Come si arrivati a questo punto? E soprattutto, di chi è la responsabilità? Negli adolescenti di tutte le epoche la voglia di trasgressione e di spingersi al limite è sempre stata presente, così come a vari livelli la loro influenzabilità. Ciò che è cambiato oggi è l'amplificazione di questi fenomeni, come spiega il dottor Michele Oldani, psicologo e docente di fondamenti di psicopatologia dell'età eveolutiva alla scuola Li.S.T.A di Milano: «La trasgressione può essere anche sana,per un adolescente non sentire la voglia di osare non sarebbe normale. L'adolescenza è periodo in cui ci si vuole spingere all'estremo e ciò porta anche ad atteggiamenti lesivi. Mentre però prima la trasgressione veniva mostrata a un gruppo ristretto, oggi col web questa esibizione è amplificata. Il web è un espansore. La sua forza può essere sia positiva che distruttiva».

Una considerazione trasferibile anche sui mass media. Basti pensare alla psicosi collettiva nata dopo il servizio de Le Iene sulla Blue Whale nel maggio del 2017, rivelatosi poi pieno di dati errati e immagini la cui fonte non era stata verificata. Anche per il Blackout l'informazione non sta mostrando la sua faccia migliore, essendo già stati pubblicati decine di articoli anche sui maggiori quotidiani contenenti spiegazioni della pratica nel dettaglio e video amatoriali di giovani che cadono a terra privi di sensi. «Queste vicende andrebbero analizzate con più obiettività, invece c'è questa modalità scandalistica usata dai media che tende a rendere tra i giovani queste pratiche e questi siti ancora più seduttivi», spiega il dottor Oldani.

Il rischio di emulazione è infatti alto, soprattutto tra i ragazzi, perfino in casi estremi come il suicidio. Dello stesso parere è Ivano Zoppi, fondatore e presidente di Pepita Onlus, cooperativa sociale formata da educatori esperti in interventi educativi e sociali e in percorsi di formazione in scuole, Comuni, oratori e parrocchie: «La stampa dovrebbe suscitare meno curiosità e contenere il pericolo. Non voglio parlare di colpa, ma di responsabilità. Sicuramente c'è un grande vuoto valoriale e assenza di punti riferimento per i ragazzi. I genitori non impongono più regole, sono loro stessi dipendenti dai social. Non si possono lamentare delle conseguenze se mettono dei telefonini in mano a bambini di cinque o sei anni». Ma anche la scuola dovrebbe assumersi le sue responsabilità: «È necessario avviare programmi continuativi, no conferenze di un ora una volta ogni tanto. Bisogna inserire programmi nella didattica e i docenti devono avere apposite competenze e insegnare temi come il rispetto verso se stessi. Il bullismo non è il problema, ma la conseguenza del problema».

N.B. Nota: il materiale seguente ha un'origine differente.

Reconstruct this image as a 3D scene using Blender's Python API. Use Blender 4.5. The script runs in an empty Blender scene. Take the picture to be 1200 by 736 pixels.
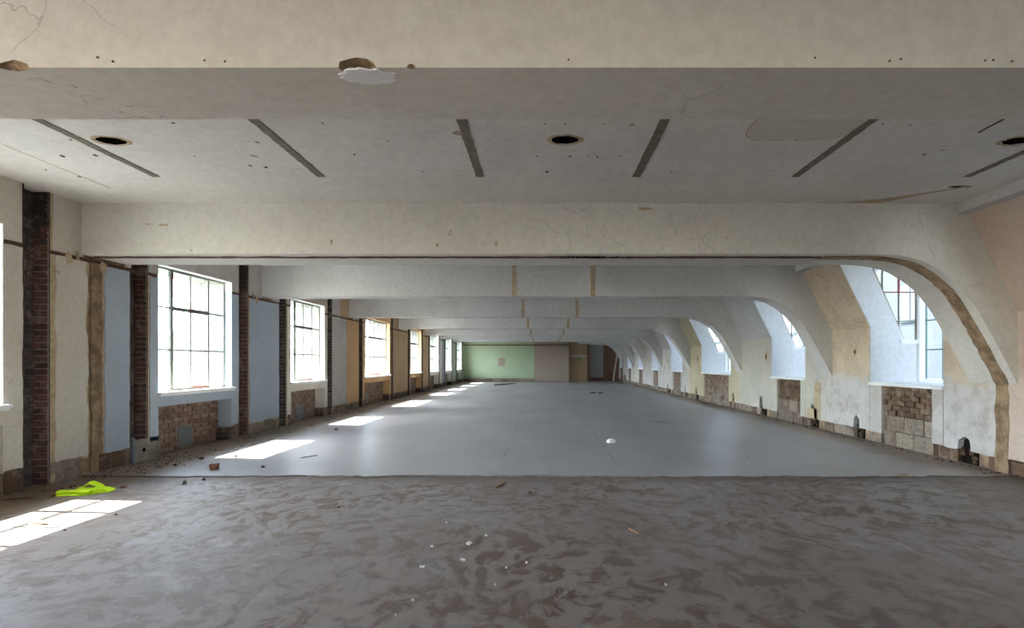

Gli episodi di suicidi tra i giovani sono fortunatamente un fenomeno marginale che si nutre dell'emotività del grande pubblico. Anziché discutere seriamente di come affrontare i disagi degli adolescenti, simili a quelli delle generazioni precedenti ma in un contesto completamente diverso, si finisce invece per fare del sensazionalismo su episodi sporadici per soddisfare il voyeurismo del popolo, come conferma il dottor Oldani: «Al di là delle denunce e dello scandalismo, sarebbe bene intercettare questo bisogno di trasgressione. Come per esempio è stato fatto a Napoli con dei ragazzi a rischio in quartieri difficili con il parkour. Il successo è stato enorme perchè ha trasformato questo desiderio di limite, lo ha incalanato dandogli dei confini, trasformandolo in equilibrio».